La otra vertiente es más bien introspectiva. El poema es una flecha en búsqueda de blanco, de sentido. También en este caso está en juego la fe en la palabra, en su posibilidad de alcanzar el absoluto. Mas el absoluto es inalcanzable. Si el panteísmo anhela sacralizar todo lo existente ―lo cual puede interpretarse también como profanación, pues si todo es santo,nada lo es― la religiosidad del poema en que el Yo se dirige en soledad al absoluto se emparienta más bien con la teología negativa, con la mística: el poema tiende a despojarse de la referencia al devenir del mundo para concentrarse en el salto hacia lo divino…
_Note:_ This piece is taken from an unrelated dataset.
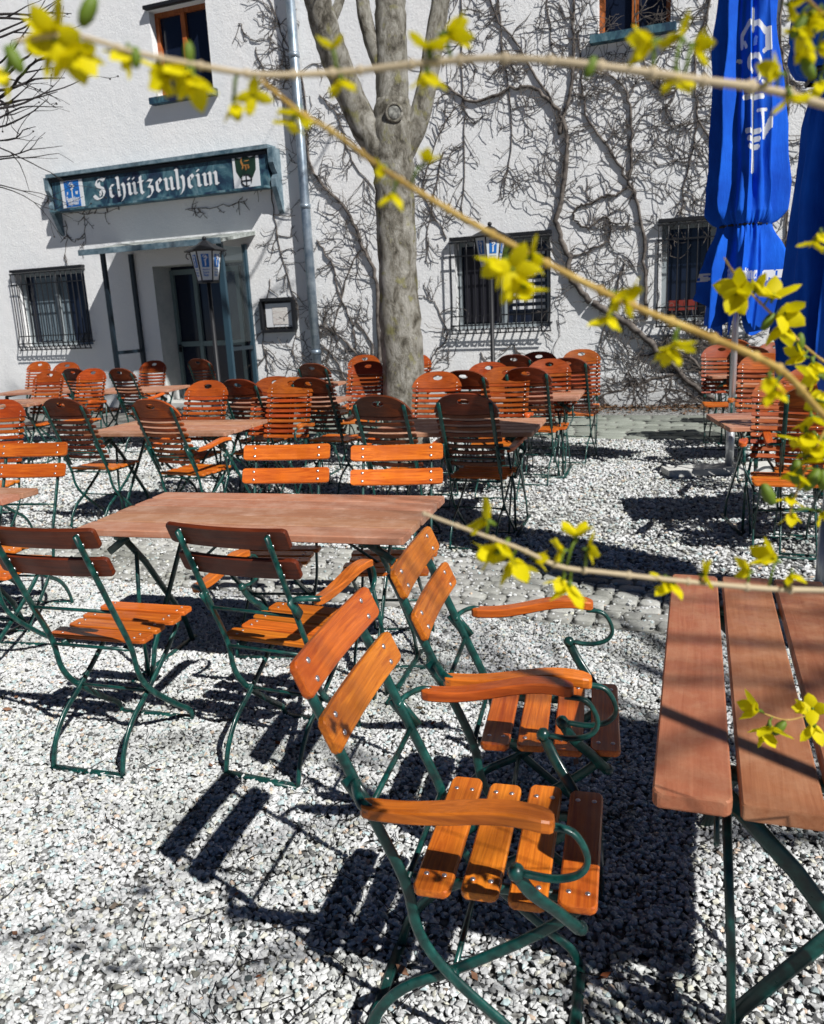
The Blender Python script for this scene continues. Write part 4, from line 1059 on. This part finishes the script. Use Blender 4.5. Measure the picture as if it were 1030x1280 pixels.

“Luego ― como habrá hablado según lo absoluto ― que niega la inmortalidad, lo absoluto existirá fuera ― luna, encima del tiempo: y el levantará las cortinas frente a él.” Mallarmé advierte que el absoluto es la Nada, lo que obliga a Igitur a volverse hacia la luna, hacia el devenir ―el tiempo―. Como Igitur, el poeta tiene que descorrer las cortinas para abrirse al ser. Heidegger, por su parte, en uno de sus ensayos sobre Hölderlin, anota: “Poesía es auténtica fundación del ser. (…) La medida no reside en lo desmesurado. Nunca hallamos el fundamento en el abismo. Pero puesto que el ser y la esencia de las cosas nunca se pueden alcanzar y derivar a partir de lo existente, deben ser creados, establecidos y otorgados libremente. Tal libre donación es fundación.”

Los poemas de nuestra época vibran, entonces, entre el panteísmo ―portador de cierto optimismo o también de una afirmación de la vida sin más―, y el nihilismo ―en el que resuenan tanto el anhelo de Dios, quizás de un nuevo dios que salve lo que pueda salvarse del hombre, a veces cierto pesimismo, a veces un anarquismo ontológico…

El poeta de nuestro tiempo, en “libertad bajo palabra”, se debate entre la fe que deposita en el lenguaje para fundar mundo ―para dotarlo de sentido y para dar sentido a la existencia―, y la incertidumbre, el desconcierto, la perplejidad, el silencio.